Sometimes coyotes are very open about who or what they want to put in the back of a trucker’s trailer. But sometimes they’re not. Rios says this increases the potential dangers, especially when it comes to national security. “If a trucker doesn’t know what’s being loaded into his trailer, he could commit an act against the United States,” he says. “It could be illegal immigrants, narcotics, terrorists or weapons of mass destruction.”

While involvement in smuggling rings and the deadly incident in Victoria certainly are not characteristic of the trucking industry as a whole, law-abiding truckers can be a part of the solution. We encourage truckers to report any suspicious activities involving potential smuggling to the proper authorities.

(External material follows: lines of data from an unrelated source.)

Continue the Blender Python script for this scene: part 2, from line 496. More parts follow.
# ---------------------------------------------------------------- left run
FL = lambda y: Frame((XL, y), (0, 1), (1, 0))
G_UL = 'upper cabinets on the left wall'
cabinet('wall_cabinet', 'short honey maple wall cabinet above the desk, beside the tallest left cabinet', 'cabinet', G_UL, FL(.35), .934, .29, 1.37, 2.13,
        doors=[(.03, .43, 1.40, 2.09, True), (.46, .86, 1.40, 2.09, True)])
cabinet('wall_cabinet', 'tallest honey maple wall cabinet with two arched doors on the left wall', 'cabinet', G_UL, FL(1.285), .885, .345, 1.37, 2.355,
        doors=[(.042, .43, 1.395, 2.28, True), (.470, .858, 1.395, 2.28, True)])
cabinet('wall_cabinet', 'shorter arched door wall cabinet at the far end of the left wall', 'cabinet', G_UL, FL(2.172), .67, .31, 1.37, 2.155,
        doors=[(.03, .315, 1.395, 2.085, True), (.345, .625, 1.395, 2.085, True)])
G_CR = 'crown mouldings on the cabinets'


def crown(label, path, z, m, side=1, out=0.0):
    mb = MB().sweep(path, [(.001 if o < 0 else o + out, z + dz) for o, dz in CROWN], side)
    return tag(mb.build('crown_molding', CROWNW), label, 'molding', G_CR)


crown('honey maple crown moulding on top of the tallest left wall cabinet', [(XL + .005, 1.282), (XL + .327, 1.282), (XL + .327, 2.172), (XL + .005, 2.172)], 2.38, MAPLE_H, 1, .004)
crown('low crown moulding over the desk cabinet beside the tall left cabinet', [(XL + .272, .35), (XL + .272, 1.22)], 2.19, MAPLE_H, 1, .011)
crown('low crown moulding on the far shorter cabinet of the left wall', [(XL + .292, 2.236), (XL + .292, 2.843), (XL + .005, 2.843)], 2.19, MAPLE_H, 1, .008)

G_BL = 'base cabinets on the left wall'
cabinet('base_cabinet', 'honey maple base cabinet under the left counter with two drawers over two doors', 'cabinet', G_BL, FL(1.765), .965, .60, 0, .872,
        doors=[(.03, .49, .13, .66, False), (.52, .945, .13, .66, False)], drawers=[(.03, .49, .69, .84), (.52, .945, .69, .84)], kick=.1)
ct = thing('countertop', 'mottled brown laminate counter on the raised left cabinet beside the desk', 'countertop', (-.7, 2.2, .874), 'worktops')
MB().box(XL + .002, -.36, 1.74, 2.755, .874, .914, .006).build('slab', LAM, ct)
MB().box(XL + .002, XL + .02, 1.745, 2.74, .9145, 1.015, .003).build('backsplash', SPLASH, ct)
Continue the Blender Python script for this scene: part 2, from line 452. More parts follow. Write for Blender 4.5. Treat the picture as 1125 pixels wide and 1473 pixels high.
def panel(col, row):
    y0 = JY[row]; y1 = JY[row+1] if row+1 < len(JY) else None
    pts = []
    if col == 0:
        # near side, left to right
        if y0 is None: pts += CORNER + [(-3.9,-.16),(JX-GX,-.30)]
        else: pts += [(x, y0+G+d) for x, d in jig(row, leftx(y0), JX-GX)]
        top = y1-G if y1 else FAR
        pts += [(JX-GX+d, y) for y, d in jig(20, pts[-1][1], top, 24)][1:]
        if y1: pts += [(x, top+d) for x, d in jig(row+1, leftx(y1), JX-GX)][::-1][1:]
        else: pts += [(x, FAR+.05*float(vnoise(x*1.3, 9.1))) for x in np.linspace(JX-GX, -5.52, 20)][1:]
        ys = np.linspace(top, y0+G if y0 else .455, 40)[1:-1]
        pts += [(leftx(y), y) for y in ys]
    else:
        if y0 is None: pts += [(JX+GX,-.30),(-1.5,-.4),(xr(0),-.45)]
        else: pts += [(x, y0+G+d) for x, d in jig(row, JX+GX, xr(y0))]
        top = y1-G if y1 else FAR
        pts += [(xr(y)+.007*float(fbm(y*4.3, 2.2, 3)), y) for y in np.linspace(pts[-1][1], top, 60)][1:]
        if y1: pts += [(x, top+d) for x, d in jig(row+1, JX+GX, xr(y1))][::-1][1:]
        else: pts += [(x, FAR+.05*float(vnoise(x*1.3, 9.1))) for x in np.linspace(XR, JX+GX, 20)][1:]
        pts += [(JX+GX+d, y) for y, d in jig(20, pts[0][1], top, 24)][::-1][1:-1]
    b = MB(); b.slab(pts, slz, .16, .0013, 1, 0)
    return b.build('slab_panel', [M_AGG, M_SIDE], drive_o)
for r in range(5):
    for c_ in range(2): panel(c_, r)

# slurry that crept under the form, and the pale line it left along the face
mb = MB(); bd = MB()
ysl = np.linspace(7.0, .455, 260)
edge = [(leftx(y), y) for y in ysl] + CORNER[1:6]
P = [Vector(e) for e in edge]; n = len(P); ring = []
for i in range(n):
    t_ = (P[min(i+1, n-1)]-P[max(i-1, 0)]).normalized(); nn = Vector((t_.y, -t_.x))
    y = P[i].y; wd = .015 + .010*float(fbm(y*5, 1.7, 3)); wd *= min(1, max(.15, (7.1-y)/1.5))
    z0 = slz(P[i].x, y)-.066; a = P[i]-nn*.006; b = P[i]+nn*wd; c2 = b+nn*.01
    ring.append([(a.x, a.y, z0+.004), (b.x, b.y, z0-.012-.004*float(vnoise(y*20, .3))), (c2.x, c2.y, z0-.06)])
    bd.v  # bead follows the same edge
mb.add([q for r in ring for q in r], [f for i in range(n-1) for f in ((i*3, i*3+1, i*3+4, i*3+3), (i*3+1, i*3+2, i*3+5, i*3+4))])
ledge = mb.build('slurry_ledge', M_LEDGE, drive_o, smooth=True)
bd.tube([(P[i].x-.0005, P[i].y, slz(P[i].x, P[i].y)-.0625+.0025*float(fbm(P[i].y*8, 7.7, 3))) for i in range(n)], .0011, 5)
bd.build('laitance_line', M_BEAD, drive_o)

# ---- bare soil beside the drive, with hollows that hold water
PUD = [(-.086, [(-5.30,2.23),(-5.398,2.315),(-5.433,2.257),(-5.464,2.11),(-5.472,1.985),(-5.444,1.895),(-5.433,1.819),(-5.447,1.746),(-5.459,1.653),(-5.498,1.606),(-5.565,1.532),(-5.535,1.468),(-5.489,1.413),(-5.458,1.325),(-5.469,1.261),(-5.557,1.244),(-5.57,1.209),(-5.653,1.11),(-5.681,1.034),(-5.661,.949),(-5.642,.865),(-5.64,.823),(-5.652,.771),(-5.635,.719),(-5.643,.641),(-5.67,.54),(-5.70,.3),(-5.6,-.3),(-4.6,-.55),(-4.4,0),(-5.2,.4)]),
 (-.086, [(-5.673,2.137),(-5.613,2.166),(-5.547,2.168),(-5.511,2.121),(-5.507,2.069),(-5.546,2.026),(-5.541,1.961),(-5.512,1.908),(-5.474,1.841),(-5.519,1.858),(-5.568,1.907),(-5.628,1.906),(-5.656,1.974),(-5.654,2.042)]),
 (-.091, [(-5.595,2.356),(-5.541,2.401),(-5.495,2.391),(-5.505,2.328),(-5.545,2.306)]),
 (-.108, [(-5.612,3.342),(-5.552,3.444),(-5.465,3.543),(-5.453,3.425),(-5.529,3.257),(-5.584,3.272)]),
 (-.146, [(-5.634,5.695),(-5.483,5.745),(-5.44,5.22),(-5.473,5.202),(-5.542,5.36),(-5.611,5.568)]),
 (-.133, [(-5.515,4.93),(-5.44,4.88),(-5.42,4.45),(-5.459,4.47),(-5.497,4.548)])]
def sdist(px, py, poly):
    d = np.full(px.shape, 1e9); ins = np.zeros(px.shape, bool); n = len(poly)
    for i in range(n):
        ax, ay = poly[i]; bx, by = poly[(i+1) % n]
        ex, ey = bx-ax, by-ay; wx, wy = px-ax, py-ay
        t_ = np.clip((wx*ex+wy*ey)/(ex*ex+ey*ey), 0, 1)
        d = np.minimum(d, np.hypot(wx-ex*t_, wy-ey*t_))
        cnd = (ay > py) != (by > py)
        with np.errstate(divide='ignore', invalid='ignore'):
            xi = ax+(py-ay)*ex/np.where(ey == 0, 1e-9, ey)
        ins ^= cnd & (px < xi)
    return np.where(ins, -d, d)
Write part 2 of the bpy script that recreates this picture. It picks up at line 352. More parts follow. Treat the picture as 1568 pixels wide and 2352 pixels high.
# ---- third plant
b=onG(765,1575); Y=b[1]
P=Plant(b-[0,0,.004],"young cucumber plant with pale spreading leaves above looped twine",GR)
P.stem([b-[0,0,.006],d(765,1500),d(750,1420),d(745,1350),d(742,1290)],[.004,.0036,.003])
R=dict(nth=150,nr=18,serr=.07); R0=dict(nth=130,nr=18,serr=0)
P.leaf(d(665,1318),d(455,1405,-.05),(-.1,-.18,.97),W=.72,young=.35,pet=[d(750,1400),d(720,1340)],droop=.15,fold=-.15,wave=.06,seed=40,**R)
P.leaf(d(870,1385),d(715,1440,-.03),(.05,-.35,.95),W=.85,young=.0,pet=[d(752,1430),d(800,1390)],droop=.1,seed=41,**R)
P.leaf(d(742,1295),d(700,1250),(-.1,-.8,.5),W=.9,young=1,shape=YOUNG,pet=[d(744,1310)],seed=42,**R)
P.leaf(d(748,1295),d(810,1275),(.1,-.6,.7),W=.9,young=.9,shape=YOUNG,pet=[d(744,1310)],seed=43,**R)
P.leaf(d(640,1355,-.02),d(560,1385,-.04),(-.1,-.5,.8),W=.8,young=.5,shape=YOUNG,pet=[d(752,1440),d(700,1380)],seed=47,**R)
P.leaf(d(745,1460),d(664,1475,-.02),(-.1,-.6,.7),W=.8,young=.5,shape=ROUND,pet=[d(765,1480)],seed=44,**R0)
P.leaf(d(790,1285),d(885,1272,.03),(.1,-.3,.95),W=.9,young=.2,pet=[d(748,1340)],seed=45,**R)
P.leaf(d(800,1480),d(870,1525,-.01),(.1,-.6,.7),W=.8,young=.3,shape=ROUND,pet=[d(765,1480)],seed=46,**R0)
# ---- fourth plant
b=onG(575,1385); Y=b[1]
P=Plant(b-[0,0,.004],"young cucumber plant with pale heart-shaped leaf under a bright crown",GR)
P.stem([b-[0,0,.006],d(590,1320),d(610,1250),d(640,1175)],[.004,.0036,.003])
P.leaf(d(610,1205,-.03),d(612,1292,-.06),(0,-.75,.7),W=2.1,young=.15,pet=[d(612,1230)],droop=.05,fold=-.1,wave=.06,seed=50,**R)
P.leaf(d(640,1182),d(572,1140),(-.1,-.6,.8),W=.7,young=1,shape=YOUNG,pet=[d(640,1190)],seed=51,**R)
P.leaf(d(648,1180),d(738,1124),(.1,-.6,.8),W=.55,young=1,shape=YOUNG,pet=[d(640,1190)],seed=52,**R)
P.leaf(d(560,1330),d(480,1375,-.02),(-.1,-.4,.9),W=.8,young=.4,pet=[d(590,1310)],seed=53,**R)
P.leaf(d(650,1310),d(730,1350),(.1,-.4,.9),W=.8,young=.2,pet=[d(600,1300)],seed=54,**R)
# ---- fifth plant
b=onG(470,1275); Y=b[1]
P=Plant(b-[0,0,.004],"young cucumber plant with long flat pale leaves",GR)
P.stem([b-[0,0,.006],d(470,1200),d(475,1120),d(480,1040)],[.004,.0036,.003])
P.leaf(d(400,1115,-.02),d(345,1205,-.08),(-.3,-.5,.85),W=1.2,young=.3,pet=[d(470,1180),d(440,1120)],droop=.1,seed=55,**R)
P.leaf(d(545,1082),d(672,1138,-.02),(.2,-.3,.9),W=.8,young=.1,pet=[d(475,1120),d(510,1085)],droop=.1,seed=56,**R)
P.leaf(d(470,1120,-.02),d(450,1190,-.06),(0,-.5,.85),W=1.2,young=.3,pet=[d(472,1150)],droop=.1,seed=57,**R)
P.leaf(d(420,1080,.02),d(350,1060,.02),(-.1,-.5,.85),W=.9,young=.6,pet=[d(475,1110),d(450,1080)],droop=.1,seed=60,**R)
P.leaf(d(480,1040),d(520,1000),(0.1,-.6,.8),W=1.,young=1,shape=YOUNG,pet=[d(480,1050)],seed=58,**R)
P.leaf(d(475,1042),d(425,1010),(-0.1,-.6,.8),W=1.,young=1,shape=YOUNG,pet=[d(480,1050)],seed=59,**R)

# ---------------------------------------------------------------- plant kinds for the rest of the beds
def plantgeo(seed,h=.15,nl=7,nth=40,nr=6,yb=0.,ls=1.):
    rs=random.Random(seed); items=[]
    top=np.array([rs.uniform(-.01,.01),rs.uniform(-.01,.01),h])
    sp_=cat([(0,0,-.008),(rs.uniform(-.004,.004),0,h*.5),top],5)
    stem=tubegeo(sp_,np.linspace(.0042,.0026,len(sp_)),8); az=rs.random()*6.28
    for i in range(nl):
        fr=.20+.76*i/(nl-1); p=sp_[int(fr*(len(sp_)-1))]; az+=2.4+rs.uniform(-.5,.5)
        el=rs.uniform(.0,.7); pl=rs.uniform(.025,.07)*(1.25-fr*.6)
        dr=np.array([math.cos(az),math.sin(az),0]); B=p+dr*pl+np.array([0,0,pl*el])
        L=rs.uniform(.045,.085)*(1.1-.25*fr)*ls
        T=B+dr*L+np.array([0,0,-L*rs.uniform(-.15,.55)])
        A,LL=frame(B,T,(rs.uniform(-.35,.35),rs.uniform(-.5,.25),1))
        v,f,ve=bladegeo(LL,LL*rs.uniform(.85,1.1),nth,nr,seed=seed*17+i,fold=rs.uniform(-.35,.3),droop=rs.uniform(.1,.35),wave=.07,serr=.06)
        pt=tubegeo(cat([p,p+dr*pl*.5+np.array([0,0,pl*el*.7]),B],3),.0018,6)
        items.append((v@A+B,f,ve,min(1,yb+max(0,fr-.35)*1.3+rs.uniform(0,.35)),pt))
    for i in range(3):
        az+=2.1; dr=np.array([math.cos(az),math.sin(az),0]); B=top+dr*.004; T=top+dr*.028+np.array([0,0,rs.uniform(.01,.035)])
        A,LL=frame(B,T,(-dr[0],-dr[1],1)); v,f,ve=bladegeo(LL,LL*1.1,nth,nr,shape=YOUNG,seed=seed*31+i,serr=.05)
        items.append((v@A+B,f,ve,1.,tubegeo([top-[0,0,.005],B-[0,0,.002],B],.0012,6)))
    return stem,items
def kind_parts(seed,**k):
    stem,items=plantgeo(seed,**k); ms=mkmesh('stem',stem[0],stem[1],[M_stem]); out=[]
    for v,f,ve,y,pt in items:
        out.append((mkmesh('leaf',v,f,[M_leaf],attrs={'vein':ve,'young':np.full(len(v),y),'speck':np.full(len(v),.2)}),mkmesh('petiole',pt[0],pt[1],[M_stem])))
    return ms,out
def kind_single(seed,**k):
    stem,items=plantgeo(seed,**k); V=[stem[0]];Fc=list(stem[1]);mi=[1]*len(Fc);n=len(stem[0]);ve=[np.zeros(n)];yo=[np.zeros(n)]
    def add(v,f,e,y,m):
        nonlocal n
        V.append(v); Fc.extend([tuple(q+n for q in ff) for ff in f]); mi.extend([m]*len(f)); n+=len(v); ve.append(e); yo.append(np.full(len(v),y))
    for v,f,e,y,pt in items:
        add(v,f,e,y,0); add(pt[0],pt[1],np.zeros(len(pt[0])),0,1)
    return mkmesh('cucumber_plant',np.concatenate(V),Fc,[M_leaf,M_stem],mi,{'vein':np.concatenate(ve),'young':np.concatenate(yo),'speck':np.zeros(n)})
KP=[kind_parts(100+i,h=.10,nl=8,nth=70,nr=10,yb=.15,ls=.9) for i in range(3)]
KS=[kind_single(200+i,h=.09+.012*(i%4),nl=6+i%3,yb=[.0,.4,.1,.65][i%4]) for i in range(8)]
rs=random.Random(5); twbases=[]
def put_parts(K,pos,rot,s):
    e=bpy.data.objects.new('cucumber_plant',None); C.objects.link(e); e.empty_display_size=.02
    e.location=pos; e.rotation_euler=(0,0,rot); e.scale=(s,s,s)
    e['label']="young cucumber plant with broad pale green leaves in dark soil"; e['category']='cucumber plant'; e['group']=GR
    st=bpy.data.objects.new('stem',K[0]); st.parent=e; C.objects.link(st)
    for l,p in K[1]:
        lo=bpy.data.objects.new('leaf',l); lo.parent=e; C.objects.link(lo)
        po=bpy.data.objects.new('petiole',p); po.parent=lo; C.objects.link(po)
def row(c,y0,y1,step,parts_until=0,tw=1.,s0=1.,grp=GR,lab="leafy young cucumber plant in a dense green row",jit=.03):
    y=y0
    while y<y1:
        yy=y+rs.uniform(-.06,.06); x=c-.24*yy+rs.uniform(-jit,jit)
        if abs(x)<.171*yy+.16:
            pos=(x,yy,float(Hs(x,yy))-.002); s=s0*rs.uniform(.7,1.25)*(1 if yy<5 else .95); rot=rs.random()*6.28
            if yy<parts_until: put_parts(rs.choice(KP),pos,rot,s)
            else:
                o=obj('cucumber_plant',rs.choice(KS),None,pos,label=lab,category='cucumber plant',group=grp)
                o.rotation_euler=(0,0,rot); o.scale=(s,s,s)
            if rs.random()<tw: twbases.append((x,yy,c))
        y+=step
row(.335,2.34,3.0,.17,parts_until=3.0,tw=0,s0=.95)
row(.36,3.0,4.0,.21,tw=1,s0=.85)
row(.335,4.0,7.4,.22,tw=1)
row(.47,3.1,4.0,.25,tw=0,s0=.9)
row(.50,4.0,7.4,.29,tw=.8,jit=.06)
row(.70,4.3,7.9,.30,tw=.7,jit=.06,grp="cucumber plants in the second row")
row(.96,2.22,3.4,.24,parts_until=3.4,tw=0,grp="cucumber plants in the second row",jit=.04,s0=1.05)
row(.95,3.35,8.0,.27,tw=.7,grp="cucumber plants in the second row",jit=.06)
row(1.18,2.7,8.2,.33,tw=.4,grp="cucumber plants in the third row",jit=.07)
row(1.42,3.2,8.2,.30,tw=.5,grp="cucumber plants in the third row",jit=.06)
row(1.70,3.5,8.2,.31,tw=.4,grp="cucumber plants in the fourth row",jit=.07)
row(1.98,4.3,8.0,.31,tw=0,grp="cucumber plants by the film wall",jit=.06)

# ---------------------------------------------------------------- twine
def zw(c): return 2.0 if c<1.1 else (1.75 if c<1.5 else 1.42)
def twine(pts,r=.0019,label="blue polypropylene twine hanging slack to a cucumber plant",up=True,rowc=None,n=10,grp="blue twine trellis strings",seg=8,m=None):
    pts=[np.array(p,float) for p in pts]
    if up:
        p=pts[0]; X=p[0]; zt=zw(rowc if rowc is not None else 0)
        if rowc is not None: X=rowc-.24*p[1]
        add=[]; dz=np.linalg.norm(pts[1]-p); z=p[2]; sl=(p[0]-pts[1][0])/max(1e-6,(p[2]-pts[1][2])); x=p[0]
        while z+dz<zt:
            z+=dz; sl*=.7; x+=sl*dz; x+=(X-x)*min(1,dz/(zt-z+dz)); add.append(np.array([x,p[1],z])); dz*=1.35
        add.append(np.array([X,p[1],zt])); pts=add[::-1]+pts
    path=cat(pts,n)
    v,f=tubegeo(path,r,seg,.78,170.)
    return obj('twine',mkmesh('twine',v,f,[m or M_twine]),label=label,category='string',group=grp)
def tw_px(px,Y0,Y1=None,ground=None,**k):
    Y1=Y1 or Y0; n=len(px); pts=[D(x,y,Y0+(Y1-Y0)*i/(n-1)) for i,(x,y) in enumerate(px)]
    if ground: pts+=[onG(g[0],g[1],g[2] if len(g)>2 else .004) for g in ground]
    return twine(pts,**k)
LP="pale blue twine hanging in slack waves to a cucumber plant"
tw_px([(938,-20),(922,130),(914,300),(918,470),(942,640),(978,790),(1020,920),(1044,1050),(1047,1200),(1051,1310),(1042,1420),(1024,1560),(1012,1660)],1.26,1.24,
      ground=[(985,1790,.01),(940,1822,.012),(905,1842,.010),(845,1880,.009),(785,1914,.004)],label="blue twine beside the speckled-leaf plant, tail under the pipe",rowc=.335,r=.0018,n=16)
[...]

“Good descriptions of the people trying to make a smuggling deal, any vehicles that may be used in the offer, the time of day and place can be very helpful,” Rios says. “They can call the Border Patrol, local authorities or simply call 9-1-1.”

The McAllen Border Patrol Sector also is trying to make sure drivers know the severity of these types of activities by handing out flyers at its port-of-entry and checkpoint locations. The flyers outline the punishment for human smuggling, which is a federal offense. Maximum fines are five years in prison and $5,000 per illegal immigrant. The penalties increase if an illegal immigrant is injured or dies – possible life imprisonment or the death penalty.

“We want truckers to think twice before getting caught up in this type of crime,” Rios says. “In the long run, a trucker is better off making honest money than trying to make some quick cash for the short haul.”